ドナルド・トランプ氏が米大統領の座を勝ち取った2016年の大統領選について、ある研究が話題になった。
それは、現行の一人一票ではなく、「票を平均余命ごとに重み付けする」、つまり若い人ほど票の割合が多くするとどうなるかをシミュレーションしたものだ。結果は逆転し、ヒラリー・クリントン氏が勝利した。
この研究を発表したのが、イェール大学助教授の成田悠輔氏だ。
成田氏はデータやアルゴリズムを用いた公共政策やビジネスモデルの策定を専門とする経済学者だが、近年は政治や民主主義にもその研究範囲を広げている。
その中で、先進国では当たり前となっている民主主義の「負の側面」を指摘する。
確かに近年は、民主主義にまつわるネガティブな現象が多く見られる。

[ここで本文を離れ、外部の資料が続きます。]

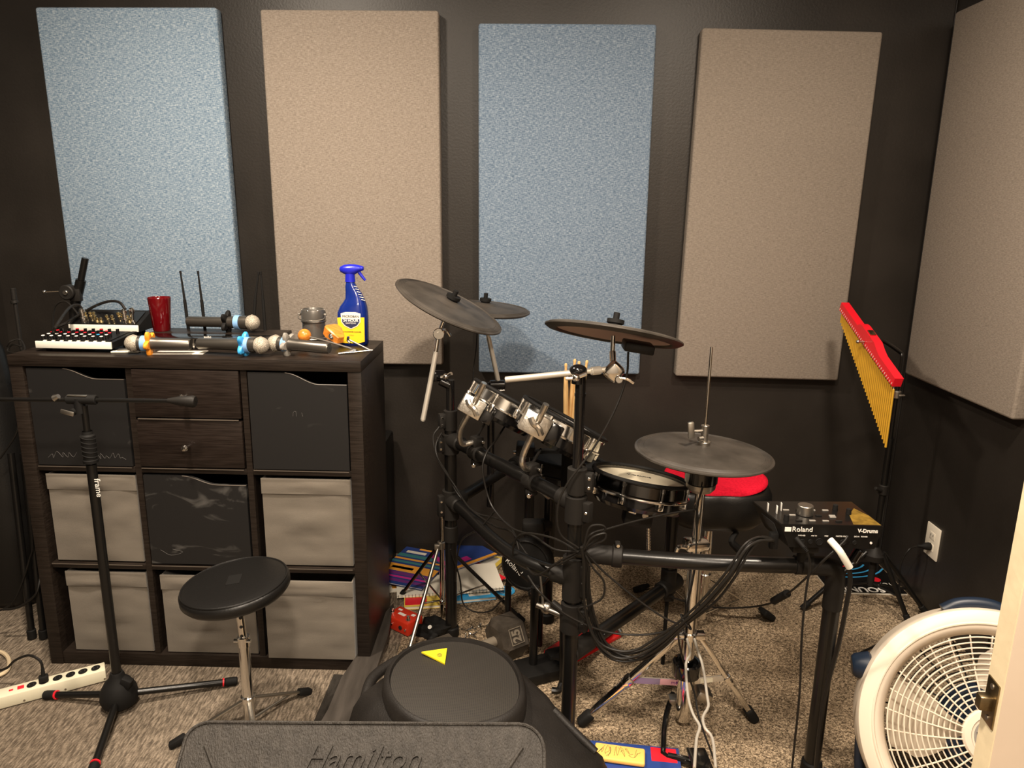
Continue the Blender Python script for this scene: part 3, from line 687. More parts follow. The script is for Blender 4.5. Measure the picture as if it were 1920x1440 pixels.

シルバー民主主義、知名度向上を狙った炎上商法、エビデンス度外視のコロナ対策。
政治家の関心は「票を取りやすい」政策に偏り、長期視点が必要な気候変動対策や社会保障の改革、子ども政策の拡充は遅々として進まない。
こうした民主主義の問題は、どう解決すべきなのか。成田氏にじっくりと聞いた。
写真:本人提供

炎上商法と民主主義

──成田さんは、民主主義を見直す思考を進めています。なぜ、民主主義に問題意識を抱いたのですか。
成田 民主主義や選挙の現状が異様に見えるからですね。